От скуки и безделья старшие кадеты часто шли на всякого рода шалости, одна из которых едва не обошлась всем её участникам – и в их числе мне – очень дорого. Состояла она в следующем: был в лагере кадет третьего класса Григорович – мальчик, плохо учившийся и не совсем, по-видимому, нормальный. Сидя в каждом классе по два года, он достиг уже 15-летнего возраста и все его интересы вращались вокруг сексуальных вопросов, благодаря чему он вечно рассказывал малышам-одноклассникам всякие гадости.
В кадетской среде, состоявшей из мальчиков поголовно здоровых физически и морально, это было неприятно, и к Григоровичу товарищи относились с брезгливостью. Попав в лагерях в один барак с младшими кадетами, мы, старшие, об этом узнали и несколько раз приказывали Григоровичу прекратить грязные разговоры, чему он не подчинился. Это шло вразрез с правилами кадетского общежития; поэтому было решено его наказать и одновременно поднять на смех в глазах маленьких кадет, которым он, благодаря своему возрасту, невольно импонировал.
Зная, что Григорович был большой трус и явно боялся темноты и леса, мы, группа старших, в один дождливый вечер, когда все сидели в спальне, начали, заранее сговорившись, разговор о привидениях, покойниках и прочих ужасах, причём один из кадет «признался», что видел в лесу около умывалки привидение. Мы, старшие, подхватив эту тему, заявили, что давно заметили призрак, но не говорили о нём, «чтобы не испугать маленьких». Григорович от этих разговоров весь сжался и неуверенным, дрожащим голосом, по-видимому, чтобы успокоить самого себя, заметил, что «может быть, это только кажется». Во время горячего обсуждения этого вопроса мы с другим старшим кадетом вышли незаметно из барака и спрятались в лесу рядом с «умывалкой», предварительно предупредив кадет, чтобы никто из них не выходил из барака с Григоровичем.
Через полчаса ожидания мы увидели в сумерках его трусливую фигурку, которая двигалась по тропинке, робко вглядываясь в темнеющий с двух сторон лес. В этот момент, нарушая все наши планы, я из озорства заорал на весь лес диким и дурашным голосом.
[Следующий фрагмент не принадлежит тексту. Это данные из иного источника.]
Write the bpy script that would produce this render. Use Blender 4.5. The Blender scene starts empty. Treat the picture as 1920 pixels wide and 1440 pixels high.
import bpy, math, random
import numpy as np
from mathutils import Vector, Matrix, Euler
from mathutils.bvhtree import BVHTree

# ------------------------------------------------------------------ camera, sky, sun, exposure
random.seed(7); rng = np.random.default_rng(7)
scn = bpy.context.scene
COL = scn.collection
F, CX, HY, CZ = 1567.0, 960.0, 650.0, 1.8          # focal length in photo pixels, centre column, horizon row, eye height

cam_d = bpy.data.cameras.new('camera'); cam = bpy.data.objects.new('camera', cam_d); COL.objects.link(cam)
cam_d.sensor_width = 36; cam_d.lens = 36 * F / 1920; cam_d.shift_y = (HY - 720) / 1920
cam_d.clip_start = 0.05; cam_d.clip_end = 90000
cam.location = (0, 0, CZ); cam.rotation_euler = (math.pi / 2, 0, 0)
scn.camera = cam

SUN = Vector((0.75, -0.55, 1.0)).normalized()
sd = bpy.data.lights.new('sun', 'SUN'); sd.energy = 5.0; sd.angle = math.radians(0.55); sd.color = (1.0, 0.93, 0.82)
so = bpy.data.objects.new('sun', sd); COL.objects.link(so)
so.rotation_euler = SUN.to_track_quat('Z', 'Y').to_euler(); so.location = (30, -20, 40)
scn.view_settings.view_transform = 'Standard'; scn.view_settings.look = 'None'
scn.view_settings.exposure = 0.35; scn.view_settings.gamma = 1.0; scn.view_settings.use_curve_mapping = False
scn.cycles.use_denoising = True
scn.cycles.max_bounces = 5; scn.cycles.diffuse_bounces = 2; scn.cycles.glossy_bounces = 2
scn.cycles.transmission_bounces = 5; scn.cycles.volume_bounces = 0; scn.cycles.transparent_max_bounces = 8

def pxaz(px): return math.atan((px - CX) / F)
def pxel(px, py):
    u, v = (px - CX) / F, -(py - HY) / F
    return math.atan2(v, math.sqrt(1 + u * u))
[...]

Григорович подпрыгнул на месте от неожиданности, издал какой-то заячий вопль и рухнул на землю без движения. Мы бросились к нему, уверенные в том, что он умер от страха, но, к счастью, он оказался в обмороке и с ним случился детский грех. Тогда мы перенесли его в барак и привели в чувство, сами донельзя испугавшись своей глупой шутки, едва не обратившейся в трагедию.
Григорович после этого обратился в общее посмешище, но меня стала мучить совесть, что я так жестоко с ним поступил. Я всячески искал случая, чтобы искупить перед ним мою вину. Во время пребывания в лагере, а затем в корпусе, этого случая не представилось, так как в тот же год перед Рождеством Григорович попал в «декабристы», то есть был исключён из корпуса в числе тех кадет, которых начальство ежегодно исключало в декабре за неуспехи в науке и, как кадеты шутили, «за разнообразное поведение».
Судьба дала мне возможность искупить мою вину перед Григоровичем много лет спустя, и при обстоятельствах не совсем обыкновенных. Окончив корпус и военное училище, я более или менее благополучно вышел из всех перипетий Первой великой войны и революции, и летом 1918 года служил в рядах Офицерского конного полка Добровольческой армии. В первых числах августа, после занятия нами Новороссийска, я приказом полковника Кутепова, тогда командовавшего нашей бригадой, был назначен старшим плац-адъютантом комендантского управления. Для создания сложного государственного аппарата, который бы заменил собой царскую администрацию области, у добровольческого командования не было ни людей, ни возможностей. Поэтому в Черноморье вся законодательная, судебная и исполнительная власть сосредоточилась в руках только двух учреждений: штаба военного губернатора и комендантского управления.
Моим начальником оказался полковник Васьков – сумрачный пожилой человек. Он переложил на меня все сношения с гражданской частью населения. Между тем в Новороссийске и его окрестностях не было ни одного вопроса человеческого бытия, за разрешением которого жители не шли в «комендантское». Дело дошло до того, что ко мне однажды явились две милые дамы за указанием, как им «улучшить их материальное положение».
Помимо всевозможных отделов, при комендантском управлении состоял и военный суд, заседавший два раза в неделю для суждения большевистских комиссаров, арестованных на Черноморье, и преступлений, совершённых чинами армии. Ввиду отсутствия чинов военно-судебного ведомства членами суда являлись офицеры Кубанского стрелкового полка, стоявшего гарнизоном в Новороссийске, под председательством полковника Крыжановского.